Iran boosts military support in Syria

Iran has stepped up support on the ground for Syrian President Bashar al-Assad.

FILE: Pro-regime fighters speak with a rebel fighter in the town of Babbila, a suburb of Damascus, during a cease fire agreement between the group controlling the town and the regime on 17 February, 2014. Picture: AFP.

LONDON/ANKARA - As Syria's war nears the start of its fourth year, Iran has stepped up support on the ground for President Bashar al-Assad, providing elite teams to gather intelligence and train troops, sources with knowledge of military movements say.

This further backing from Tehran, along with deliveries of munitions and equipment from Moscow, is helping to keep Assad in power at a time when neither his own forces nor opposition fighters have a decisive edge on the battlefield.

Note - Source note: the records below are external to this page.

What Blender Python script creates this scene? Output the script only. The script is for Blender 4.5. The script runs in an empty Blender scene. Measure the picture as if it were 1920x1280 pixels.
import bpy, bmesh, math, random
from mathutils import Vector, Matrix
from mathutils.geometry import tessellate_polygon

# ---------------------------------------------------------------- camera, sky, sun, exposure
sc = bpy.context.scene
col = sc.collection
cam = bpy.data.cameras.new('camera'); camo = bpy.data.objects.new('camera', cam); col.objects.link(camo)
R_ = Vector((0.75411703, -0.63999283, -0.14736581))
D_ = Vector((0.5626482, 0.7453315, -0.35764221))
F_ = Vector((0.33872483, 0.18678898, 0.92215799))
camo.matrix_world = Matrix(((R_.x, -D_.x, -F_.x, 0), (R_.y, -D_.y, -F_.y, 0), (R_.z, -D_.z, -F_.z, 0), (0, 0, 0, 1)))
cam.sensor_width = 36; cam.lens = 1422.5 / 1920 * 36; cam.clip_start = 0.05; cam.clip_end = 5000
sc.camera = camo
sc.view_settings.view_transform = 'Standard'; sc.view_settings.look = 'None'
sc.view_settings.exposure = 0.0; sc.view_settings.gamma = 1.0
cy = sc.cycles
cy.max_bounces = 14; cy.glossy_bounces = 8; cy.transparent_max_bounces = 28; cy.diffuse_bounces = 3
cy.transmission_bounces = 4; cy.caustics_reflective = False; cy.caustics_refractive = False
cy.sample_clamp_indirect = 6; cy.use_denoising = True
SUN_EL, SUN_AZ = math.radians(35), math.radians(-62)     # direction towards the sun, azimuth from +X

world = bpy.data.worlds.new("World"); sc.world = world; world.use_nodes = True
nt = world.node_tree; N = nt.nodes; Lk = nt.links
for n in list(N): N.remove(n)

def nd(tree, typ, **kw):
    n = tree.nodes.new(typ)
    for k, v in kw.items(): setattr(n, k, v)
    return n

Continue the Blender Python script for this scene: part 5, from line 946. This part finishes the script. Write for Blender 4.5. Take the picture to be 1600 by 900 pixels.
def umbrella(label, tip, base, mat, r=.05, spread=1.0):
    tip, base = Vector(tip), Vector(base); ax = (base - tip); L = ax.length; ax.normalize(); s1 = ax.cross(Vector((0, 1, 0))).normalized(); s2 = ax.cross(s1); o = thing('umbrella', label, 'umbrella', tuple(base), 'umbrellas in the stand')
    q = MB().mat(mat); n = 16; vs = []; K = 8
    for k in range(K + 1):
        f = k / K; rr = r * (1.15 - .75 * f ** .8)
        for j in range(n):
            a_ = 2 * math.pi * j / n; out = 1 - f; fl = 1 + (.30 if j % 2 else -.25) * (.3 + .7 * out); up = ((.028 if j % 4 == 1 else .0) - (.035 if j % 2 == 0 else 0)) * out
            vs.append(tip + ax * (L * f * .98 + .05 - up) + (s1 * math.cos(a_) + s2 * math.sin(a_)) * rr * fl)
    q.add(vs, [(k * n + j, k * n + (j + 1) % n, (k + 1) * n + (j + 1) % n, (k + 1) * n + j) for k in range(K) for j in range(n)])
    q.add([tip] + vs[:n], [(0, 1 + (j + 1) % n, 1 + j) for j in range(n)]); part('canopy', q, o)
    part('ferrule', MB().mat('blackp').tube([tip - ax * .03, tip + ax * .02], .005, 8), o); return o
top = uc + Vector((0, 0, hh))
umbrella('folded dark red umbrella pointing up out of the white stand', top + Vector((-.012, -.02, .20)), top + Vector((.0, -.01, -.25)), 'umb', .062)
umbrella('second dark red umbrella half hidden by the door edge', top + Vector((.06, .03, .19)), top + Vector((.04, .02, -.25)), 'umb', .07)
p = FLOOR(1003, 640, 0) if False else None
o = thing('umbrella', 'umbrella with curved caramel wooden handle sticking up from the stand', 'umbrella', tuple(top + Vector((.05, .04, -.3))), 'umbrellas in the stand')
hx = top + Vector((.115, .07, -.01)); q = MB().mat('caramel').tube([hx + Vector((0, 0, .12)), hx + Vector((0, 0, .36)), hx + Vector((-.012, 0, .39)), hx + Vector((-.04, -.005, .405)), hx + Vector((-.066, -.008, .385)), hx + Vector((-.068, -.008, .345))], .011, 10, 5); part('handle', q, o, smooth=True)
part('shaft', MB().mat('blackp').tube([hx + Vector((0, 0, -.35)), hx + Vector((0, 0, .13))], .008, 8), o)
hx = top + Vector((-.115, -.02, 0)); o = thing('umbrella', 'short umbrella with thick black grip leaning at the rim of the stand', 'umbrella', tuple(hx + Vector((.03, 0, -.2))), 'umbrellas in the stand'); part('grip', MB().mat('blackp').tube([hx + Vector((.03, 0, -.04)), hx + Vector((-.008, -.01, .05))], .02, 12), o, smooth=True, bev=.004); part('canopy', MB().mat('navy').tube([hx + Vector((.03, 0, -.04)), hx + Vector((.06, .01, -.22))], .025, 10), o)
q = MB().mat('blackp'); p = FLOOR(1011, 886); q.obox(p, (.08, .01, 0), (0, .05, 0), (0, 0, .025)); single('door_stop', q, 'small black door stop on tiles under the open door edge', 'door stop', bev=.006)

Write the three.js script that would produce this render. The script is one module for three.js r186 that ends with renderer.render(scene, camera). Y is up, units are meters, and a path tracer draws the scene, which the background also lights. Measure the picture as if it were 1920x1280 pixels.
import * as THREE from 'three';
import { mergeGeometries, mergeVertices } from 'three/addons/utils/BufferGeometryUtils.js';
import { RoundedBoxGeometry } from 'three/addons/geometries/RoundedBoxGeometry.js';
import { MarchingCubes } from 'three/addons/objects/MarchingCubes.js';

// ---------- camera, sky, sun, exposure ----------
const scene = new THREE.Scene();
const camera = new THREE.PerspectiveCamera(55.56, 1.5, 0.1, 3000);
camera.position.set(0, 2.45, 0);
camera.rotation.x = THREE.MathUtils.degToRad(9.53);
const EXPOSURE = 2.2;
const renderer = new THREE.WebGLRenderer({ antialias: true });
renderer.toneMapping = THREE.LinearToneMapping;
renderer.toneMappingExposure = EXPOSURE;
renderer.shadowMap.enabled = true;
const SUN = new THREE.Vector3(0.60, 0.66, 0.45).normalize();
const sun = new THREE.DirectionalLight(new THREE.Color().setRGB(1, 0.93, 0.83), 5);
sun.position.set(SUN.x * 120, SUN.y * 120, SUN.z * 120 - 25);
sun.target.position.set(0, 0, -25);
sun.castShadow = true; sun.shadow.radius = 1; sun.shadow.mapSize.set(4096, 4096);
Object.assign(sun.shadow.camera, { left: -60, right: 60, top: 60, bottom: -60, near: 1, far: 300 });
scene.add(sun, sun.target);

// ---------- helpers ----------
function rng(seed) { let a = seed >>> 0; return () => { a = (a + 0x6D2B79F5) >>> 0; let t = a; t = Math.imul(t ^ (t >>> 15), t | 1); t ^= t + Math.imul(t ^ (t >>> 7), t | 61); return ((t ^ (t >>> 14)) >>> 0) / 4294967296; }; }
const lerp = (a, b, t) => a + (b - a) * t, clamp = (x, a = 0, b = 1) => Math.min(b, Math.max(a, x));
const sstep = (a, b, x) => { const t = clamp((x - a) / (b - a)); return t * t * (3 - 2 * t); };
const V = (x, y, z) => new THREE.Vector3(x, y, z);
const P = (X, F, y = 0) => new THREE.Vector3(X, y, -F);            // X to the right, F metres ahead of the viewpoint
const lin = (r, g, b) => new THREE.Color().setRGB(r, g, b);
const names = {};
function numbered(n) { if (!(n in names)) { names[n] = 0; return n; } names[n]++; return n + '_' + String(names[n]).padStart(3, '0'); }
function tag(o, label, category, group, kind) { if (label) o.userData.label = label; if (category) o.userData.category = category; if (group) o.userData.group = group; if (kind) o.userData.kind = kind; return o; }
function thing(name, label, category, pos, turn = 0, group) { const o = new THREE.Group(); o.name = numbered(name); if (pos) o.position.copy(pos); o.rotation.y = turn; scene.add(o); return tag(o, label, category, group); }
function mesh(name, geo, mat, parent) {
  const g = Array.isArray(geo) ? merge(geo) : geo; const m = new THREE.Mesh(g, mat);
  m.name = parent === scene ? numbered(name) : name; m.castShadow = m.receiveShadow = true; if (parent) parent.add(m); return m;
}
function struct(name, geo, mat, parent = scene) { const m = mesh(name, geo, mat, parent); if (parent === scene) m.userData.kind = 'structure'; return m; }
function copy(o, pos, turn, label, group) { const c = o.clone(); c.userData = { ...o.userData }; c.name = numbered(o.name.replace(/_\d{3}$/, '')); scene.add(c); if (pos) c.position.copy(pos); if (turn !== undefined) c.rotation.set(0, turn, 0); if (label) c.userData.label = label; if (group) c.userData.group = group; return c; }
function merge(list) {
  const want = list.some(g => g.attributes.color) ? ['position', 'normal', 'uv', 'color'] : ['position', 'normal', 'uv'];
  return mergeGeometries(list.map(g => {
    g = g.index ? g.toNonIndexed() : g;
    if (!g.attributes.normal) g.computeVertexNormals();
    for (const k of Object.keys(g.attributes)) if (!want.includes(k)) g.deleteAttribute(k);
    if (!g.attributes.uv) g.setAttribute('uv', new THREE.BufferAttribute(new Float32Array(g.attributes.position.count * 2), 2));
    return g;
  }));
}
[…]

Assad's forces have failed to capitalise fully on advances they made last summer with the help of Iran, his major backer in the region, and the Hezbollah fighters that Tehran backs and which have provided important battlefield support for Assad.

But the Syrian leader has drawn comfort from the withdrawal of the threat of US bombing raids following a deal under which he has agreed to give up his chemical weapons.

Shi'ite Iran has already spent billions of dollars propping up Assad in what has turned into a sectarian proxy war with Sunni Arab states. And while the presence of Iranian military personnel in Syria is not new, military experts believe Tehran has in recent months sent in more specialists to enable Assad to outlast his enemies at home and abroad.

Analysts believe this renewed support means Assad felt no need to make concessions at currently deadlocked peace talks in Geneva.


Assad is now benefiting from the deployment by Tehran of hundreds more military specialists to Syria, according to Iranian sources familiar with deployments of military personnel, Syrian opposition sources, and security experts.

These include senior commanders from the elite Quds Force, the external and secretive arm of the powerful Islamic Revolutionary Guard Corps, as well as IRGC members.

Their function is not to fight, but to direct and train Syrian forces and to assist in the gathering of intelligence, according to sources in Iran and outside.

An Iranian foreign ministry official said: "We always have said that we support our Syrian brothers and respect their will ... Iran has never got involved in Syria by providing arms or financially or by sending troops."

A recently retired senior IRGC commander said Iranian forces on the ground included some Arabic speakers. He said top Quds force commanders numbered 60 to 70 at any given time.

These men were tasked with advising and training Assad's military and his commanders, he said. Revolutionary Guards directed the fighting on the instructions of the Quds Force commanders, he added.

The figures could not be independently verified from Syria, but the deaths of at least two IRGC commanders in Syria have been publicly reported.

European and US security officials said hundreds of Iranians were active in Syria advising, training and in some cases commanding Syrian government forces.

Scott Lucas, of EA WorldView, a specialist website on Iran and Syria, said the evidence indicated hundreds of Iranian advisers and trainers were inside Syria at any one time.

"They are trying to work with the Syrians in ramping up the number of (Syrian) troops they can put in the field and making sure those guys can hold the line as well as carry out certain offensive operations," he said.


Iranian and Syrian opposition sources said personnel could enter Syria through the border with Turkey since Iranians did not need visas to enter Turkey. Others come in across the Iraqi border and more senior commanders fly in to Damascus.

A Turkish official said the number of Iranians crossing into Syria had increased in the last few months. Most had non-Iranian passports.

A Syrian opposition source said in recent months Iranian- led forces had begun operating in coastal areas including Tartous and Latakia. They have local ID cards, wear Syrian military fatigues and work with the elite Syrian air force intelligence unit.


In recent weeks Syria has continued to receive arms and military equipment from Russia and via proxies, according to several sources. Those supplies included unmanned spy drones, guided bombs and spare parts for combat craft.

A rebel fighter operating in Homs province with Islamist group Liwa al-Haq said opposition forces knew of Iranian planes flying into Hama airport in central Syria to deliver weapons.

The Syrian opposition source said Latakia airport and port as well as the port in Tartous were used to bring in equipment.

Other supplies included machine guns and ammunition for artillery and tanks, the arms industry source said.